Immer wieder äugten wir in die Jurte, um nach Titus zu sehen, doch der schlief selig und kullerte immer näher an den Yaktreiber Tumuruu heran, der dort herumlag, bis er irgendwann halb auf ihn draufgekuschelt aufwachte und ziemlich verwirrt dreinschaute.
Bald war es Zeit für das letzten Abendessen, das wieder einmal wirklich ziemlich gut und sehr kindertauglich war. Zum Glück hat Titus eh ein großes Faible für Reis und Pasta in allen Variationen, so dass der Gurkensalat, die Gemüsesuppe und die Spaghetti wieder ganz nach seinem Geschmack waren. Erneut hatten wir uns ganz umsonst Sorgen wegen der Verpflegung des kleinen Mannes gemacht und haben die Haferflocken und Notfall-Brei-Rationen nicht benötigt.

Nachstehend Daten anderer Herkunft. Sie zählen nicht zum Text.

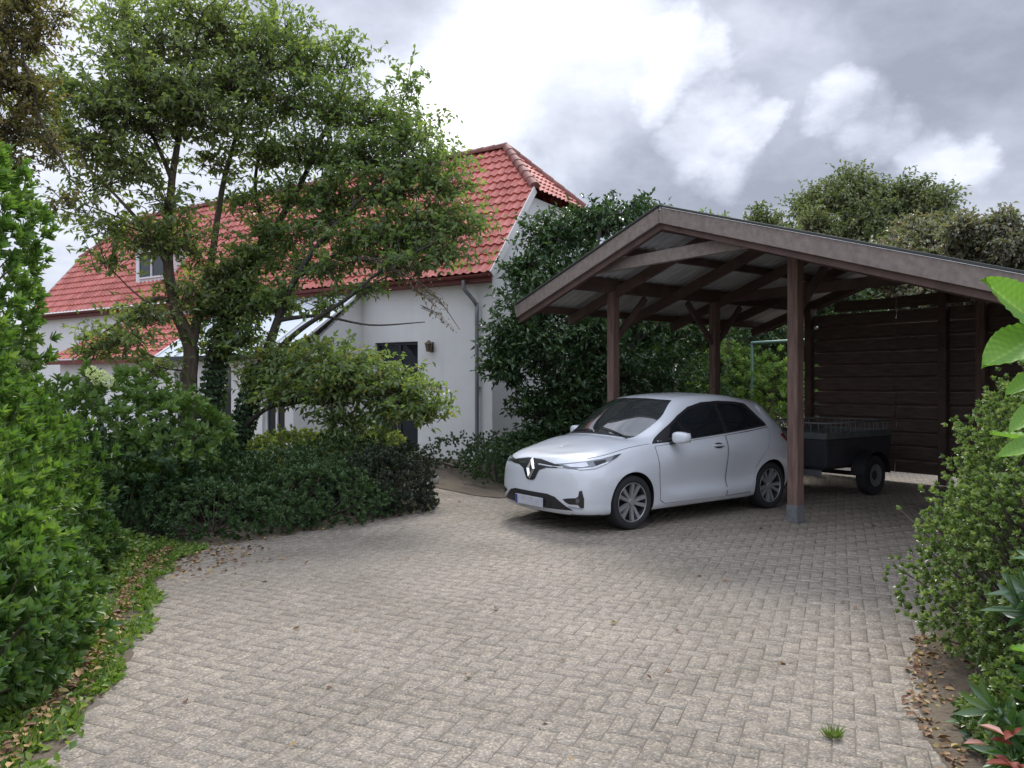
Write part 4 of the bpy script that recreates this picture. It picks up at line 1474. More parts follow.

Nachdem wir mit Rob und Marie noch E-Mail-Adressen ausgetauscht hatten, machten wir uns für die letzte Nacht im Zelt bereit. Wenigstens war es drinnen durch den Sonnenschein den ganzen Tag über ordentlich aufgeheizt, so dass diesmal das Bett zumindest aufgewärmt war, als wir uns dort verkrochen.